• **The records**:
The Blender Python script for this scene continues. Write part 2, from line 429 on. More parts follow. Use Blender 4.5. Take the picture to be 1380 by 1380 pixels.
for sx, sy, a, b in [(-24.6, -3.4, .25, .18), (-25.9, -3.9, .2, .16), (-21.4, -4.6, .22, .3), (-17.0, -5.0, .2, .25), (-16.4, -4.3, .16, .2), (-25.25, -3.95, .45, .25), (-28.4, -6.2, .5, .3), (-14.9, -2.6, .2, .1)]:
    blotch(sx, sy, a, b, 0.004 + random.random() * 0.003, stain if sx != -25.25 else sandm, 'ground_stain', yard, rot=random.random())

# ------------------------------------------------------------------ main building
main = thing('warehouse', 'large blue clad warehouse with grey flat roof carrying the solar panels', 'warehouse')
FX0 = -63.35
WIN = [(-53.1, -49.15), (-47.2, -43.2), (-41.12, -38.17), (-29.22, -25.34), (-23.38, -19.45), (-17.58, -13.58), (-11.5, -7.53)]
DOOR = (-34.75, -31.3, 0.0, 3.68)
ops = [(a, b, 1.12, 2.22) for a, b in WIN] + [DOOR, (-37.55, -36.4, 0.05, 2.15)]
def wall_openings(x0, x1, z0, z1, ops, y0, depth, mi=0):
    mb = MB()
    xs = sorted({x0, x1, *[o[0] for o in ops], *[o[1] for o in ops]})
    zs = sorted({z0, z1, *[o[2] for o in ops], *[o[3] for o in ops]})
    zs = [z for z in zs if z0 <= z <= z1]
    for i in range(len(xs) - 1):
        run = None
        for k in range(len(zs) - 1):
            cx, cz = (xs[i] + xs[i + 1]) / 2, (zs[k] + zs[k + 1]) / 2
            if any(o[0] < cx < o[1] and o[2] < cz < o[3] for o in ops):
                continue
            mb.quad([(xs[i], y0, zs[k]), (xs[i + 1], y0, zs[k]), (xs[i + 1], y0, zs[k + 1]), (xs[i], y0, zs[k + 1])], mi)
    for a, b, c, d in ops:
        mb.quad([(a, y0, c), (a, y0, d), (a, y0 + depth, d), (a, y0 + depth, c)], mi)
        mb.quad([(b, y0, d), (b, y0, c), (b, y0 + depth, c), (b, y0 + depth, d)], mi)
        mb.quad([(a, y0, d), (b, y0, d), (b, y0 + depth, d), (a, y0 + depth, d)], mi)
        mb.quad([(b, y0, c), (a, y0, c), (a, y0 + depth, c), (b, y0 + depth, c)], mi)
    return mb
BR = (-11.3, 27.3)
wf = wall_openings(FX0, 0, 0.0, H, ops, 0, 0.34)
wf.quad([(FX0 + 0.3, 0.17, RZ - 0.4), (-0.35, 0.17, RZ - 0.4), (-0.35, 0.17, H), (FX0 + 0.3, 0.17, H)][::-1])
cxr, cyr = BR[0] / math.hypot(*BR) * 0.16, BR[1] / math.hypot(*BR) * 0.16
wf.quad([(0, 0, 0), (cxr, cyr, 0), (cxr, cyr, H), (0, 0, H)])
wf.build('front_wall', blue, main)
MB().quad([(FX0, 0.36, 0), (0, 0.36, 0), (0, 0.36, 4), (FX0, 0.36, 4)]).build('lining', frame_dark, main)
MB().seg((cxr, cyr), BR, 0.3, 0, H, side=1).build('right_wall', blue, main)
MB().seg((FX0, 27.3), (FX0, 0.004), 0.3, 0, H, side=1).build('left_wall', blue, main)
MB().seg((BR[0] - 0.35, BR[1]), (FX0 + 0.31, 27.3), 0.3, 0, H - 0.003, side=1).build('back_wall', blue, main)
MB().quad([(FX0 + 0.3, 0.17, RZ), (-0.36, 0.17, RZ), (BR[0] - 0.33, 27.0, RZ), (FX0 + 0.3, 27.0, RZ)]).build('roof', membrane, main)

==

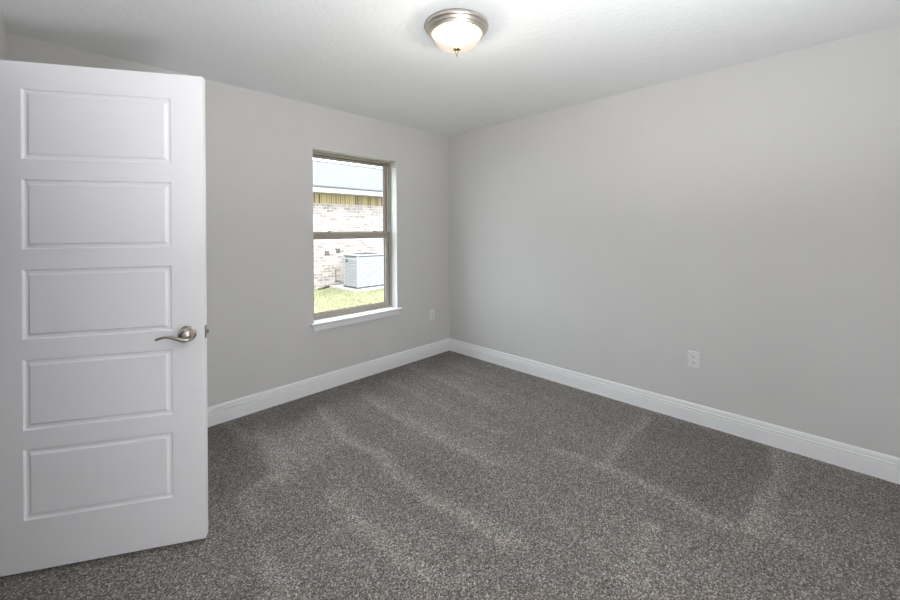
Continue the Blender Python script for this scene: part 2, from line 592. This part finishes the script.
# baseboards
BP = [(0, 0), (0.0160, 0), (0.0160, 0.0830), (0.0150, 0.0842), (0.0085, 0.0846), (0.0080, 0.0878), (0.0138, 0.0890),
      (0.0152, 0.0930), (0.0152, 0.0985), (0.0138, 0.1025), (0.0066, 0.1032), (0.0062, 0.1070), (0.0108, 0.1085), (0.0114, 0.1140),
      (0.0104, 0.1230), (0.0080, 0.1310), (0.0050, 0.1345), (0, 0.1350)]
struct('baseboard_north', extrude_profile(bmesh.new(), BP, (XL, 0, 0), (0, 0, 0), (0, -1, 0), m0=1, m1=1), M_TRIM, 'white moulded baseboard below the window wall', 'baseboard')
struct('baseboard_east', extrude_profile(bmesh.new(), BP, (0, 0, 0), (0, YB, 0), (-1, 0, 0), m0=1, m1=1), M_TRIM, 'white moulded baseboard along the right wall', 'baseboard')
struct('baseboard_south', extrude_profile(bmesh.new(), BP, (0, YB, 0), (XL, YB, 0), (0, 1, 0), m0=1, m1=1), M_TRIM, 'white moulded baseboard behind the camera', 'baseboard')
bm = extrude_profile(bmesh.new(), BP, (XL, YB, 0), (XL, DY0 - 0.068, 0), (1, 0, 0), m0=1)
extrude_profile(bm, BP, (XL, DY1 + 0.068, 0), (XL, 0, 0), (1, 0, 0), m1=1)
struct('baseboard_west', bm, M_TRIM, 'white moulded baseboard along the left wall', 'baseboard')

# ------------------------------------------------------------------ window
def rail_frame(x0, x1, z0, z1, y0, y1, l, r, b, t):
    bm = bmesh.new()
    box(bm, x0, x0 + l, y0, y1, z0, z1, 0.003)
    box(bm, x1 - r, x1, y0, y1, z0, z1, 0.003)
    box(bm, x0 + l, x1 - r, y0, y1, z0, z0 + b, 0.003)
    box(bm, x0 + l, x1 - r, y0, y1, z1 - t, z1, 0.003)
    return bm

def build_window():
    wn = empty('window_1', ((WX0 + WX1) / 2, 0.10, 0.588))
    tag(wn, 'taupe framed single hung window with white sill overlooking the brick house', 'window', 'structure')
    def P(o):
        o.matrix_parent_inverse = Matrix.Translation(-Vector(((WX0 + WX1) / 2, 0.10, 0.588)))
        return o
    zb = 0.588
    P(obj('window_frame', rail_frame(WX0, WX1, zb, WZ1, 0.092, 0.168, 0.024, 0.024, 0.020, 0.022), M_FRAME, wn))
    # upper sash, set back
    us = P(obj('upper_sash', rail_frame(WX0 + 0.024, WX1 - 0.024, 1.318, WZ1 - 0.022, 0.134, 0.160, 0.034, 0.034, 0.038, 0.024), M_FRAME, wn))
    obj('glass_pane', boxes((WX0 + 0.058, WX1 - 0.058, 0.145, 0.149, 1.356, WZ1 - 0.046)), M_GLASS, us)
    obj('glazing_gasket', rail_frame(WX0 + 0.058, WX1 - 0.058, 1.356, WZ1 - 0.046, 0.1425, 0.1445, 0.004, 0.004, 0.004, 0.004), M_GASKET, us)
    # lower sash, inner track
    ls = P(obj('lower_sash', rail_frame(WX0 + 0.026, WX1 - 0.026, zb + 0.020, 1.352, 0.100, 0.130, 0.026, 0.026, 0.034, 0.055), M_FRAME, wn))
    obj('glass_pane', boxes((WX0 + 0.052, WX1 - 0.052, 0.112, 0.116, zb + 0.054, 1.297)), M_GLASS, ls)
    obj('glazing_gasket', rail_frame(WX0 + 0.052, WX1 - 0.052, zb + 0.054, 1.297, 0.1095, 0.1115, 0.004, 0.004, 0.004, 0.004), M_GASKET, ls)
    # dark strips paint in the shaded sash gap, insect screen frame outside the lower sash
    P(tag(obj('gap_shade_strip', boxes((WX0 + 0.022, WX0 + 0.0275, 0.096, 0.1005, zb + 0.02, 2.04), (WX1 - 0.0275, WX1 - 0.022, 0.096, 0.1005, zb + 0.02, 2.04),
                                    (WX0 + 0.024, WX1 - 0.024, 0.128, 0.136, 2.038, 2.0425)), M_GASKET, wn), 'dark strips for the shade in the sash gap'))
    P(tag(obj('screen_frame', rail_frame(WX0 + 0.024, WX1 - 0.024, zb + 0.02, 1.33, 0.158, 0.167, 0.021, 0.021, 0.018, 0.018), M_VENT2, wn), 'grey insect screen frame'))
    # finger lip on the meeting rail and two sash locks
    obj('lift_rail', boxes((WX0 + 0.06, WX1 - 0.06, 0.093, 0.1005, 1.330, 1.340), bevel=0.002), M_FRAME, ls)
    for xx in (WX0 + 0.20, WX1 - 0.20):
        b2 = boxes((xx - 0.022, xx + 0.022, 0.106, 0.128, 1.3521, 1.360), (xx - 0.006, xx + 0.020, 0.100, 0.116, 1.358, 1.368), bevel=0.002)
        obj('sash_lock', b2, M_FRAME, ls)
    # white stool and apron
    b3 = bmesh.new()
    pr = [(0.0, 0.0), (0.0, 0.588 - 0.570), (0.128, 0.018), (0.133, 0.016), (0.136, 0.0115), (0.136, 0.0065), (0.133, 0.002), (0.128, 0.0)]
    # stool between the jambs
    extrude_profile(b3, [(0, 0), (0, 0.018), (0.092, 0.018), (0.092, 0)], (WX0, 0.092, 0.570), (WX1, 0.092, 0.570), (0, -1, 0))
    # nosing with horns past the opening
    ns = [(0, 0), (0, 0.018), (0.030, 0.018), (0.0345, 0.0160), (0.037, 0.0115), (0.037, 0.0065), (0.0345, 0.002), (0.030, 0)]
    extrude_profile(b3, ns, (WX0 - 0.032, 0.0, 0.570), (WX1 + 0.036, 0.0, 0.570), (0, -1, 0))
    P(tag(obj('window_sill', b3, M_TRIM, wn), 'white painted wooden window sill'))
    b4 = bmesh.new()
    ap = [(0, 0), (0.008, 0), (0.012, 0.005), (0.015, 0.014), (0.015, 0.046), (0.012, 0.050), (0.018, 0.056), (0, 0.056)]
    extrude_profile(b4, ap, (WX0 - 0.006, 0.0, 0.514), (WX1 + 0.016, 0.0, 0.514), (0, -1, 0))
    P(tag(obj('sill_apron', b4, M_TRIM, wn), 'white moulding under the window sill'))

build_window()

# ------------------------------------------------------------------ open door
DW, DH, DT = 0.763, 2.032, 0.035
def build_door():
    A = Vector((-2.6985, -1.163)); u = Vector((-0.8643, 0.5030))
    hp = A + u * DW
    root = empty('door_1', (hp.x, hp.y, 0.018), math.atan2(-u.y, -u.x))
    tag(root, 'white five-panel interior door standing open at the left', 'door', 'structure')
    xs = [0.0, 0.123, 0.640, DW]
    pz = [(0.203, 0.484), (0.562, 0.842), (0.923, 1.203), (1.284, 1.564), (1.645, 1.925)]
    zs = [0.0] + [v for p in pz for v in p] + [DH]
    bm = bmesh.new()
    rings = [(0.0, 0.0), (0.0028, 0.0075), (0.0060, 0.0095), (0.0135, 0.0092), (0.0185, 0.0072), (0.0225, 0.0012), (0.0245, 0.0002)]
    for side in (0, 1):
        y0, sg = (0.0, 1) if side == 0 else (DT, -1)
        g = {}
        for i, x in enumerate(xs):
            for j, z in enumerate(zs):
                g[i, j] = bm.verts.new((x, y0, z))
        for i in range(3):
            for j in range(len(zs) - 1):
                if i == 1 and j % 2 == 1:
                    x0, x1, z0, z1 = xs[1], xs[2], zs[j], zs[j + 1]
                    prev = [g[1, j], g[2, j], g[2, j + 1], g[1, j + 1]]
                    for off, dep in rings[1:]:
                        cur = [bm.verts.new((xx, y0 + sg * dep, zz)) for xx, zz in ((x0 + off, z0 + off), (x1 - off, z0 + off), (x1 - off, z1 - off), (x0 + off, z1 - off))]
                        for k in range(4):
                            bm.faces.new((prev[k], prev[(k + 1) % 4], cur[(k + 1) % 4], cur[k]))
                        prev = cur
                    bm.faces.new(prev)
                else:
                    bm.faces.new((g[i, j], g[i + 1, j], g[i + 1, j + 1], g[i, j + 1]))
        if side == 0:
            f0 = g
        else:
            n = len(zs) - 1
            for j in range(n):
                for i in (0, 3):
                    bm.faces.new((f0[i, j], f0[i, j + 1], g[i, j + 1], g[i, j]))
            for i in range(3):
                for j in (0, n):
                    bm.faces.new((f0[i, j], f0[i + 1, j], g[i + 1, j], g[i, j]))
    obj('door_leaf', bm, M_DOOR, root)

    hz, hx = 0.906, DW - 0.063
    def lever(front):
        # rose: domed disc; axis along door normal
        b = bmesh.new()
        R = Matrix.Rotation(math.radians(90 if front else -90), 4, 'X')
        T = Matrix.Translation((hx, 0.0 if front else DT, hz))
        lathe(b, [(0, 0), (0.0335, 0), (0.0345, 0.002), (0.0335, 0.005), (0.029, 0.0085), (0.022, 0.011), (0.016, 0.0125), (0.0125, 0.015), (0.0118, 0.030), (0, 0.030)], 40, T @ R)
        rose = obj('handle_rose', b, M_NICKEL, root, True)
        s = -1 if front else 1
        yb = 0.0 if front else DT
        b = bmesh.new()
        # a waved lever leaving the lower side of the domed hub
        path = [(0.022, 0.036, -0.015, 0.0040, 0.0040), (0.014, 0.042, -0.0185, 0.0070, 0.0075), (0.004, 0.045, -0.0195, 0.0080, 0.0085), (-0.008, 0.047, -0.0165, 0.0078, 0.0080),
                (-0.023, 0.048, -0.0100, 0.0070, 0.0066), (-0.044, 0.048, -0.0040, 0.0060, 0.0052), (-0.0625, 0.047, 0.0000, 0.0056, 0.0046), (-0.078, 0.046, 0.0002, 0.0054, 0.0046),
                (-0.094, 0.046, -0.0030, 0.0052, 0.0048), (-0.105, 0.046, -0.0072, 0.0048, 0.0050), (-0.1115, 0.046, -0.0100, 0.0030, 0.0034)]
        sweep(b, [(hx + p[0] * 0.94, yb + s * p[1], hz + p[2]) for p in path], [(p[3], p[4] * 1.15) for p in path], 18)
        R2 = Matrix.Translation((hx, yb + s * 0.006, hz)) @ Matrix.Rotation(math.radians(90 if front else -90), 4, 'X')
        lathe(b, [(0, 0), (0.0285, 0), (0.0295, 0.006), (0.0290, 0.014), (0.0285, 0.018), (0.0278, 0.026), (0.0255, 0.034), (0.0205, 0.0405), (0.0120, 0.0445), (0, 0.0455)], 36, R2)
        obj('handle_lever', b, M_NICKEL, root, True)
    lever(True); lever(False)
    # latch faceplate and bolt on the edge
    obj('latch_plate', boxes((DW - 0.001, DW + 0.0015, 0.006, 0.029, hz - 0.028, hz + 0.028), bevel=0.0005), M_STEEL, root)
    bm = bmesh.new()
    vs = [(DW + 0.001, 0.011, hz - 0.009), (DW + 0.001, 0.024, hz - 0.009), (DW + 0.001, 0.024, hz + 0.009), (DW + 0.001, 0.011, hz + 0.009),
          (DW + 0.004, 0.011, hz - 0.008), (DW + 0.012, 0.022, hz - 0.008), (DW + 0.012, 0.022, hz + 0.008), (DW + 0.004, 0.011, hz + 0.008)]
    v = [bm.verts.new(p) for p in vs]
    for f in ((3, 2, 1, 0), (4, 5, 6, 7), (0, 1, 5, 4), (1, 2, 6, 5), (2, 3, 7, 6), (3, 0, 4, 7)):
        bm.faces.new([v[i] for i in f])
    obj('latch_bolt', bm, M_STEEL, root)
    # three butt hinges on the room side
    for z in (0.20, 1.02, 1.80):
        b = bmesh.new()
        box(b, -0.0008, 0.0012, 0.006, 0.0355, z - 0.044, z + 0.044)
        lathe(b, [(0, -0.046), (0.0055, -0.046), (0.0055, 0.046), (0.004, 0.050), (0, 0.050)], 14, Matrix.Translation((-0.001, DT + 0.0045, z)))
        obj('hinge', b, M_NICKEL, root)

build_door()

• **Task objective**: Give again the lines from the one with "The Blender Python script for this scene continues." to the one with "blotch(sx, sy, a, b, 0.004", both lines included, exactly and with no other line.

• **Completed task**:
The Blender Python script for this scene continues. Write part 2, from line 429 on. More parts follow. Use Blender 4.5. Take the picture to be 1380 by 1380 pixels.
for sx, sy, a, b in [(-24.6, -3.4, .25, .18), (-25.9, -3.9, .2, .16), (-21.4, -4.6, .22, .3), (-17.0, -5.0, .2, .25), (-16.4, -4.3, .16, .2), (-25.25, -3.95, .45, .25), (-28.4, -6.2, .5, .3), (-14.9, -2.6, .2, .1)]:
    blotch(sx, sy, a, b, 0.004 + random.random() * 0.003, stain if sx != -25.25 else sandm, 'ground_stain', yard, rot=random.random())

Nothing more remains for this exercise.